記事より(NIKKEI)
東証1部上場の不動産会社、アーバンコーポレイションは13日、東京地裁に民事再生法の適用を申請し、同日受理されたと発表した。負債総額は2558億3200万円で上場企業では今年最大。主に外資系ファンドから資金を調達して分譲マンションやオフィスビルを開発、転売するビジネスモデルで急成長したが、不動産市況の低迷で経営環境が悪化。信用力が低下し資金繰りが行き詰まった。
同社は1990年5月に不動産仲介業を目的に設立し、その後、分譲マンション「アーバンビュー」シリーズで業容を拡大。

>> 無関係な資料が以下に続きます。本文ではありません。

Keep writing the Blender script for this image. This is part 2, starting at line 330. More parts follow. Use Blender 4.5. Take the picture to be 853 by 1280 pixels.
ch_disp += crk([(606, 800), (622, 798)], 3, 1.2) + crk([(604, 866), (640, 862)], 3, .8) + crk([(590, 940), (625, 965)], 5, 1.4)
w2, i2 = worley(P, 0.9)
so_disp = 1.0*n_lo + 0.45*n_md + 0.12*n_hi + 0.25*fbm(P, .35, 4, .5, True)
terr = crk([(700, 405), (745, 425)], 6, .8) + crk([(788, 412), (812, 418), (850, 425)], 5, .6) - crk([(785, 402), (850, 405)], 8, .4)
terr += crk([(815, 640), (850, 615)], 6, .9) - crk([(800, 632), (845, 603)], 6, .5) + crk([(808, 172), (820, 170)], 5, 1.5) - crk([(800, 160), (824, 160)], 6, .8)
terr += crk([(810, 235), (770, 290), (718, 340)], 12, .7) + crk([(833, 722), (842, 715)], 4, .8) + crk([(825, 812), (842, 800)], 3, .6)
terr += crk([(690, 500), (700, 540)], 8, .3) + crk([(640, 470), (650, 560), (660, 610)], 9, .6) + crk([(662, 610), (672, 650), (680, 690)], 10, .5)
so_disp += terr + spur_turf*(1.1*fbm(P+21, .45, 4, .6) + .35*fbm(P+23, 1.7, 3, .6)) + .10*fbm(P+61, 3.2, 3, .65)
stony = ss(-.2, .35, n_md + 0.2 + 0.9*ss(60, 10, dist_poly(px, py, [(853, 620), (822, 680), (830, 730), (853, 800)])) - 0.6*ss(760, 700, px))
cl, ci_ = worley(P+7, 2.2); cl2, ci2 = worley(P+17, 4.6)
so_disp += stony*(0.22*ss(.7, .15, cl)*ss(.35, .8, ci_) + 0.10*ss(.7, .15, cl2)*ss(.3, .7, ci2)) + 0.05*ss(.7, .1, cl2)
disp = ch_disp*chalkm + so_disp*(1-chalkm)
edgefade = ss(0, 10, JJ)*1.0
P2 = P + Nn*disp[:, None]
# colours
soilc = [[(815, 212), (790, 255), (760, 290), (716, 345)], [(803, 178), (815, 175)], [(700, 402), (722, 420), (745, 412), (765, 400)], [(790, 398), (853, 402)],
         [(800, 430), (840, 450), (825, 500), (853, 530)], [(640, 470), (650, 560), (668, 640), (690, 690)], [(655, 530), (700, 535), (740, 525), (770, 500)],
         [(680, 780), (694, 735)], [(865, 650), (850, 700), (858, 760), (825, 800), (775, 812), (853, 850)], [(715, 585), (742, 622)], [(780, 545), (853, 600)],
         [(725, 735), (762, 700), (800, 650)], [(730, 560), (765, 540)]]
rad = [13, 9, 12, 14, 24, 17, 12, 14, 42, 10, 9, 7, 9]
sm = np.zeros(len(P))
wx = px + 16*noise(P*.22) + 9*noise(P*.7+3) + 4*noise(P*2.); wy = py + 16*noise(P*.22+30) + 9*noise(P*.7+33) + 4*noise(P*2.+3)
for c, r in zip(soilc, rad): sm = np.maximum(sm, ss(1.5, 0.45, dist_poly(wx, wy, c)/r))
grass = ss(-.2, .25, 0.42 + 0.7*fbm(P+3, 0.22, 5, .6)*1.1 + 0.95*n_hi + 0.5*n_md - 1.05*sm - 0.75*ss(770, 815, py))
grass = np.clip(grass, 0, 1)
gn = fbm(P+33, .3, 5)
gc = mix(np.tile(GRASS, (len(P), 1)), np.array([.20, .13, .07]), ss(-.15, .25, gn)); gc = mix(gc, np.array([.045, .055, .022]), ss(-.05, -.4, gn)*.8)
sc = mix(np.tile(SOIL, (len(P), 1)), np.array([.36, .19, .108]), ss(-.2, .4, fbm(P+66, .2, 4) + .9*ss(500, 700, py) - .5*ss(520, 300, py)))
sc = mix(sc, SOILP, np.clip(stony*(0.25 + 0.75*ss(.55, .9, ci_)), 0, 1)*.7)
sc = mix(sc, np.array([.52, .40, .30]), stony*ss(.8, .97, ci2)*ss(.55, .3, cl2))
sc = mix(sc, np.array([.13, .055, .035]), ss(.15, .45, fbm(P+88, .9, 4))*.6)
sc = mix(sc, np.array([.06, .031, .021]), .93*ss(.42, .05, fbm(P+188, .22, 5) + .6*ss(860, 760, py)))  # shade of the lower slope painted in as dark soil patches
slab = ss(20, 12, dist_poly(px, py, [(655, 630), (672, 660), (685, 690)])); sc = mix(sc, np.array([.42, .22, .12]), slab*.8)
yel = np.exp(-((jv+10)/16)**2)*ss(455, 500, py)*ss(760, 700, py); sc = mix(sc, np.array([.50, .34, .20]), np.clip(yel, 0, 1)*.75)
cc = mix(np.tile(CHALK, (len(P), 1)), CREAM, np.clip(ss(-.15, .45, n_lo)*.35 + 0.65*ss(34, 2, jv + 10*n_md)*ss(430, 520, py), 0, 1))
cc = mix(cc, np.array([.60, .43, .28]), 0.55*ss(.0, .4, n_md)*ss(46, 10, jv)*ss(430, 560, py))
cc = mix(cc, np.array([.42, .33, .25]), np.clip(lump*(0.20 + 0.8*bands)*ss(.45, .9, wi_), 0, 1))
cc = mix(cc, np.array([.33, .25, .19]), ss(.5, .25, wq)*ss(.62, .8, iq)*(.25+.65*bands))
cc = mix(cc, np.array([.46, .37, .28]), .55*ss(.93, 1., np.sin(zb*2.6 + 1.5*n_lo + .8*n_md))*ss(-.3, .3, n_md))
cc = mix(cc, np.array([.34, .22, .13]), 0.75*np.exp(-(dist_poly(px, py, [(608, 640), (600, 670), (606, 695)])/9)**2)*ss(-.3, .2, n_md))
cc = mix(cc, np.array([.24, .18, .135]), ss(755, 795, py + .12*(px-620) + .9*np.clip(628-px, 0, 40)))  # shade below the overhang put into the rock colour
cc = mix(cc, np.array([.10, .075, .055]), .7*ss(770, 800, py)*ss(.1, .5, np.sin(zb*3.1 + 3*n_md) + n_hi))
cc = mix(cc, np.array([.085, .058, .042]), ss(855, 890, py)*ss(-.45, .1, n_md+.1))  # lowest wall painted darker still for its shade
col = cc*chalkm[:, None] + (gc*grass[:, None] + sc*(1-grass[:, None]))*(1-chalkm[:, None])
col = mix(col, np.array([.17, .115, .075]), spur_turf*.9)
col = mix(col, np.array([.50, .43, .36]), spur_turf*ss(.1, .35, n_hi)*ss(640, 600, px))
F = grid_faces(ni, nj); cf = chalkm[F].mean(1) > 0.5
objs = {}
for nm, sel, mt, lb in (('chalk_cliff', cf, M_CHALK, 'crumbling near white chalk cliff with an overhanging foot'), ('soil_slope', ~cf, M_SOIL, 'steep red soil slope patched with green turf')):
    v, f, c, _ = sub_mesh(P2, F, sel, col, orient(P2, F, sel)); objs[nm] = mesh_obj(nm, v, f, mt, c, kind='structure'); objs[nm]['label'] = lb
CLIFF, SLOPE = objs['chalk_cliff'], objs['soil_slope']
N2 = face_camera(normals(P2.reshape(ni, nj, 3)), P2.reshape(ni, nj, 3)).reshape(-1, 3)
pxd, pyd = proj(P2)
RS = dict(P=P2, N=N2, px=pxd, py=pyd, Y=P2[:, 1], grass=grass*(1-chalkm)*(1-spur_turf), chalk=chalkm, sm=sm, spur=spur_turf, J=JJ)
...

オフィスビルや店舗、宅地など低収益の不動産資産を取得し、改修・改装して転売する「不動産流動化事業」で業績を急成長させた。
2008年3月期は連結売上高で2437億円、経常利益617億円、純利益で311億円を確保したものの日本格付研究所(JCR)が、アーバンコーポレイションが過去に発行した公募普通社債の格付けを「トリプルBマイナス」から「ダブルBプラス」に1段階格下げ。信用不安が広がり、経営が行き詰まった。
東証2部のスルガコーポレーション、東証1部のゼファー、そして今回のアーバンコーポレイションと上場不動産系の会社の倒産が続きます。
民事再生の適時開示と同時にだされた下記開示要項について、某有名法務ブログにおきまして『ただの備忘録』という形をとっておられますが実質的には問題提起をしておられます。
◆「2010 年満期転換社債型新株予約権付社債の発行(第三者割当)のお知らせ」の一部訂正及び営業外損失の発生について
https://www.release.tdnet.info/inbs/140120080813
このような法務的な問題は専門外でもありますので、ここでは触れず(触れるほどの知識もありませんし)、個人的に会計的な落ちじゃないのと思われるところを一点。
今回発生することになった58億円につきましては、これまた民事再生のお知らせと同時に開示された第1四半期にかかる決算短信におけるP/Lには盛り込まれていない模様です。
上記URLにて短信にいってP/Lを見ていただければわかりますが、デリバティブに関しては評価損として402百万円しか計上されていません。一方で支払手数料が40億円程度計上されておりますが、今回発生事項をこの科目では処理しないでしょうから、やはり計上はなされていないと考えられます。
しかしながら、短信発表時において既に損失の発生が確実なものである以上、修正後発事象として盛り込むべき可能性がるのではないでしょうか。
この「修正後発事象」とはこのような事象をさします。
財務諸表(商法の計算書類、連結計算書類及び証券取引法の財務諸表(連結及び中間を含む)をいう)を修正すべき後発事象(従来の第一の事象、以下「修正後発事象」という)は、決算日後に発生した事象ではあるが、その実質的な原因が決算日現在において既に存在しており、決算日現在の状況に関連する会計上の判断ないし見積りをする上で、追加的ないしより客観的な証拠を提供するものとして考慮しなければならない事象であるので、重要な事象については、財務諸表の修正を行うことが必要となる
ちなみに、ググって一番最初にでてきたので、あずさ監査法人のページから上記修正後発事象の説明は拝借してきました。
アーバンの監査法人は、そう「あずさ」監査法人
皮肉なものですね。。。
確かに、社債の発行が6月26日であるのに対して、直接的に損失を生じさせることになったスワップの契約自体は7月8日が取引日であるため、修正後発の対象にはならないってことなのかもしれません。
が、明らかに今回の資金調達スキームは転換社債とスワップは両方が組み合わさったスキームであり、またスワップ取引を行うことに関して社内的意思決定は6月30日時点では明らかに行われているでしょうから、やはり修正後発事象として取り扱うべきものだと思われます。
まあ上記ブログで指摘なされている事項に比べると、すでに民事再生が決定されている企業だけに、P/Lの金額が変わっったところで、そこからのインパクトなんて小さいですがね。